Instructions for the task —
Copy everything in the data below exactly except the pictures.

Data extract —
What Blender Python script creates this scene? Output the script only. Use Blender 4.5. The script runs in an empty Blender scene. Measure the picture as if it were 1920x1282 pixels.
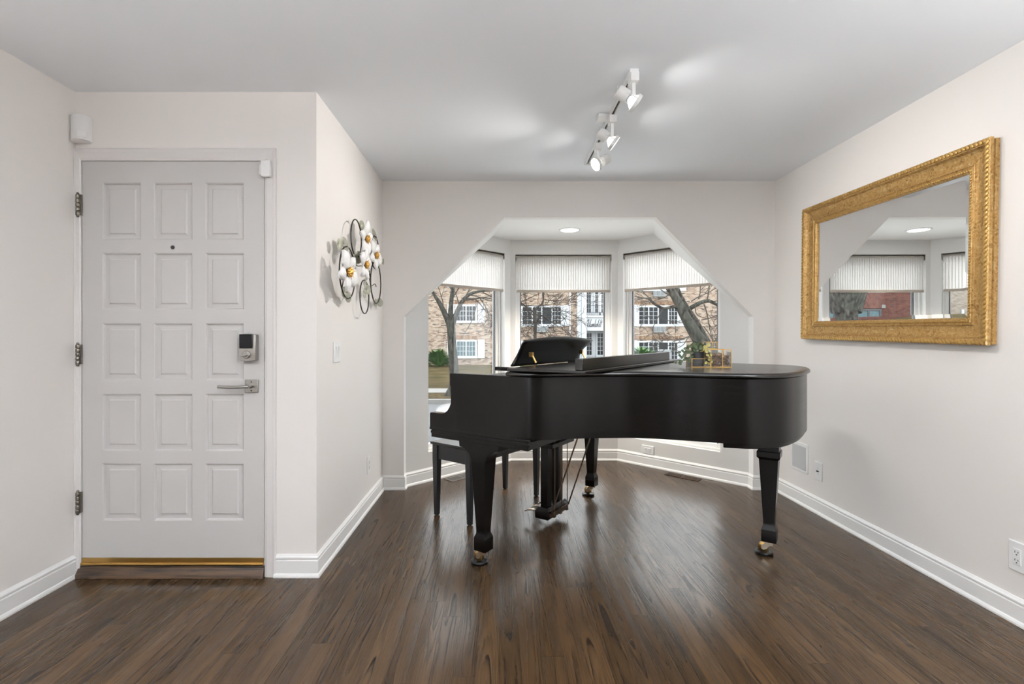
import bpy, math, random
from mathutils import Vector, Matrix, noise as mnoise
random.seed(7)
PI = math.pi
R = math.radians
C = bpy.context.scene.collection
# ------------------------------------------------------------------ scene frame
F = 940.0            # focal length in pixels of the 1920 px wide frame
VX, VY = 935.0, 632.0
EYE = 1.226
def at(px, py, Y):
    """point at depth Y seen at a pixel"""
    return Vector(((px - VX) * Y / F, Y, EYE - (py - VY) * Y / F))
def on_x(px, py, X):
    """point on a wall X = const seen at a pixel"""
    Y = X * F / (px - VX)
    return Vector((X, Y, EYE - (py - VY) * Y / F))
# ------------------------------------------------------------------ materials
MATS = {}
class NT:
    def __init__(s, name):
        s.m = bpy.data.materials.new(name); s.m.use_nodes = True
        s.t = s.m.node_tree; s.t.nodes.clear()
        s.out = s.t.nodes.new('ShaderNodeOutputMaterial')
        MATS[name] = s.m
    def n(s, typ, **kw):
        nd = s.t.nodes.new(typ)
        for k, v in kw.items():
            if k.startswith('i_'):
                key = k[2:]
                key = int(key) if key.isdigit() else key.replace('_', ' ')
                inp = nd.inputs[key]
                if hasattr(v, 'is_linked'): s.t.links.new(v, inp)
                else: inp.default_value = v
            else: setattr(nd, k, v)
        return nd
    def l(s, a, b): s.t.links.new(a, b)
    def math(s, op, a, b=None, c=None, clamp=False):
        nd = s.t.nodes.new('ShaderNodeMath'); nd.operation = op; nd.use_clamp = clamp
        for i, v in enumerate((a, b, c)):
            if v is None: continue
            if hasattr(v, 'is_linked'): s.l(v, nd.inputs[i])
            else: nd.inputs[i].default_value = v
        return nd.outputs[0]
    def mix(s, fac, a, b, blend='MIX'):
        nd = s.t.nodes.new('ShaderNodeMix'); nd.data_type = 'RGBA'; nd.blend_type = blend
        for i, v in ((0, fac), (6, a), (7, b)):
            if hasattr(v, 'is_linked'): s.l(v, nd.inputs[i])
            else: nd.inputs[i].default_value = (tuple(v) + (1,))[:4] if i else v
        return nd.outputs[2]
    def ramp(s, fac, stops):
        nd = s.t.nodes.new('ShaderNodeValToRGB'); s.l(fac, nd.inputs[0])
        e = nd.color_ramp.elements
        while len(e) < len(stops): e.new(0.5)
        for el, (p, c) in zip(e, stops):
            el.position = p; el.color = (tuple(c) + (1,))[:4]
        return nd.outputs[0]
    def mapr(s, v, a, b, c=0.0, d=1.0):
        nd = s.t.nodes.new('ShaderNodeMapRange'); nd.clamp = True
        s.l(v, nd.inputs[0])
        for i, x in enumerate((a, b, c, d)): nd.inputs[i + 1].default_value = x
        return nd.outputs[0]
    def comb(s, x, y, z):
        nd = s.t.nodes.new('ShaderNodeCombineXYZ')
        for i, v in enumerate((x, y, z)):
            if hasattr(v, 'is_linked'): s.l(v, nd.inputs[i])
            else: nd.inputs[i].default_value = v
        return nd.outputs[0]
    def xyz(s, src='Object'):
        tc = s.t.nodes.new('ShaderNodeTexCoord'); sp = s.t.nodes.new('ShaderNodeSeparateXYZ')
        s.l(tc.outputs[src], sp.inputs[0])
        return tc.outputs[src], sp.outputs[0], sp.outputs[1], sp.outputs[2]
    def bump(s, h, strength=0.2, dist=0.01):
        return s.n('ShaderNodeBump', i_Height=h, i_Strength=strength, i_Distance=dist).outputs[0]
    def bsdf(s, color, rough=0.5, metal=0.0, normal=None, spec=0.5, **kw):
        b = s.t.nodes.new('ShaderNodeBsdfPrincipled')
        for k, v in (('Base Color', color), ('Roughness', rough), ('Metallic', metal), ('Specular IOR Level', spec), ('Normal', normal)):
            if v is None: continue
            if hasattr(v, 'is_linked'): s.l(v, b.inputs[k])
            elif k == 'Base Color': b.inputs[k].default_value = (tuple(v) + (1,))[:4]
            else: b.inputs[k].default_value = v
        for k, v in kw.items(): b.inputs[k.replace('_', ' ')].default_value = v
        s.l(b.outputs[0], s.out.inputs[0])
        return b

def simple(name, color, rough=0.5, metal=0.0, var=0.06, vscale=14.0, bump=0.0, bscale=60.0, spec=0.5, **kw):
    """plain surface with a little procedural unevenness"""
    t = NT(name)
    co, x, y, z = t.xyz()
    nz = t.n('ShaderNodeTexNoise', i_Vector=co, i_Scale=vscale, i_Detail=3.0)
    col = t.mix(nz.outputs[0], tuple(c * (1 - var) for c in color), tuple(min(1, c * (1 + var)) for c in color))
    nrm = None
    if bump:
        n2 = t.n('ShaderNodeTexNoise', i_Vector=co, i_Scale=bscale, i_Detail=3.0)
        nrm = t.bump(n2.outputs[0], bump, 0.005)
    t.bsdf(col, rough, metal, nrm, spec, **kw)
    return t.m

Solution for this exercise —
What Blender Python script creates this scene? Output the script only. Use Blender 4.5. The script runs in an empty Blender scene. Measure the picture as if it were 1920x1282 pixels.
import bpy, math, random
from mathutils import Vector, Matrix, noise as mnoise
random.seed(7)
PI = math.pi
R = math.radians
C = bpy.context.scene.collection
# ------------------------------------------------------------------ scene frame
F = 940.0            # focal length in pixels of the 1920 px wide frame
VX, VY = 935.0, 632.0
EYE = 1.226
def at(px, py, Y):
    """point at depth Y seen at a pixel"""
    return Vector(((px - VX) * Y / F, Y, EYE - (py - VY) * Y / F))
def on_x(px, py, X):
    """point on a wall X = const seen at a pixel"""
    Y = X * F / (px - VX)
    return Vector((X, Y, EYE - (py - VY) * Y / F))
# ------------------------------------------------------------------ materials
MATS = {}
class NT:
    def __init__(s, name):
        s.m = bpy.data.materials.new(name); s.m.use_nodes = True
        s.t = s.m.node_tree; s.t.nodes.clear()
        s.out = s.t.nodes.new('ShaderNodeOutputMaterial')
        MATS[name] = s.m
    def n(s, typ, **kw):
        nd = s.t.nodes.new(typ)
        for k, v in kw.items():
            if k.startswith('i_'):
                key = k[2:]
                key = int(key) if key.isdigit() else key.replace('_', ' ')
                inp = nd.inputs[key]
                if hasattr(v, 'is_linked'): s.t.links.new(v, inp)
                else: inp.default_value = v
            else: setattr(nd, k, v)
        return nd
    def l(s, a, b): s.t.links.new(a, b)
    def math(s, op, a, b=None, c=None, clamp=False):
        nd = s.t.nodes.new('ShaderNodeMath'); nd.operation = op; nd.use_clamp = clamp
        for i, v in enumerate((a, b, c)):
            if v is None: continue
            if hasattr(v, 'is_linked'): s.l(v, nd.inputs[i])
            else: nd.inputs[i].default_value = v
        return nd.outputs[0]
    def mix(s, fac, a, b, blend='MIX'):
        nd = s.t.nodes.new('ShaderNodeMix'); nd.data_type = 'RGBA'; nd.blend_type = blend
        for i, v in ((0, fac), (6, a), (7, b)):
            if hasattr(v, 'is_linked'): s.l(v, nd.inputs[i])
            else: nd.inputs[i].default_value = (tuple(v) + (1,))[:4] if i else v
        return nd.outputs[2]
    def ramp(s, fac, stops):
        nd = s.t.nodes.new('ShaderNodeValToRGB'); s.l(fac, nd.inputs[0])
        e = nd.color_ramp.elements
        while len(e) < len(stops): e.new(0.5)
        for el, (p, c) in zip(e, stops):
            el.position = p; el.color = (tuple(c) + (1,))[:4]
        return nd.outputs[0]
    def mapr(s, v, a, b, c=0.0, d=1.0):
        nd = s.t.nodes.new('ShaderNodeMapRange'); nd.clamp = True
        s.l(v, nd.inputs[0])
        for i, x in enumerate((a, b, c, d)): nd.inputs[i + 1].default_value = x
        return nd.outputs[0]
    def comb(s, x, y, z):
        nd = s.t.nodes.new('ShaderNodeCombineXYZ')
        for i, v in enumerate((x, y, z)):
            if hasattr(v, 'is_linked'): s.l(v, nd.inputs[i])
            else: nd.inputs[i].default_value = v
        return nd.outputs[0]
    def xyz(s, src='Object'):
        tc = s.t.nodes.new('ShaderNodeTexCoord'); sp = s.t.nodes.new('ShaderNodeSeparateXYZ')
        s.l(tc.outputs[src], sp.inputs[0])
        return tc.outputs[src], sp.outputs[0], sp.outputs[1], sp.outputs[2]
    def bump(s, h, strength=0.2, dist=0.01):
        return s.n('ShaderNodeBump', i_Height=h, i_Strength=strength, i_Distance=dist).outputs[0]
    def bsdf(s, color, rough=0.5, metal=0.0, normal=None, spec=0.5, **kw):
        b = s.t.nodes.new('ShaderNodeBsdfPrincipled')
        for k, v in (('Base Color', color), ('Roughness', rough), ('Metallic', metal), ('Specular IOR Level', spec), ('Normal', normal)):
            if v is None: continue
            if hasattr(v, 'is_linked'): s.l(v, b.inputs[k])
            elif k == 'Base Color': b.inputs[k].default_value = (tuple(v) + (1,))[:4]
            else: b.inputs[k].default_value = v
        for k, v in kw.items(): b.inputs[k.replace('_', ' ')].default_value = v
        s.l(b.outputs[0], s.out.inputs[0])
        return b

def simple(name, color, rough=0.5, metal=0.0, var=0.06, vscale=14.0, bump=0.0, bscale=60.0, spec=0.5, **kw):
    """plain surface with a little procedural unevenness"""
    t = NT(name)
    co, x, y, z = t.xyz()
    nz = t.n('ShaderNodeTexNoise', i_Vector=co, i_Scale=vscale, i_Detail=3.0)
    col = t.mix(nz.outputs[0], tuple(c * (1 - var) for c in color), tuple(min(1, c * (1 + var)) for c in color))
    nrm = None
    if bump:
        n2 = t.n('ShaderNodeTexNoise', i_Vector=co, i_Scale=bscale, i_Detail=3.0)
        nrm = t.bump(n2.outputs[0], bump, 0.005)
    t.bsdf(col, rough, metal, nrm, spec, **kw)
    return t.m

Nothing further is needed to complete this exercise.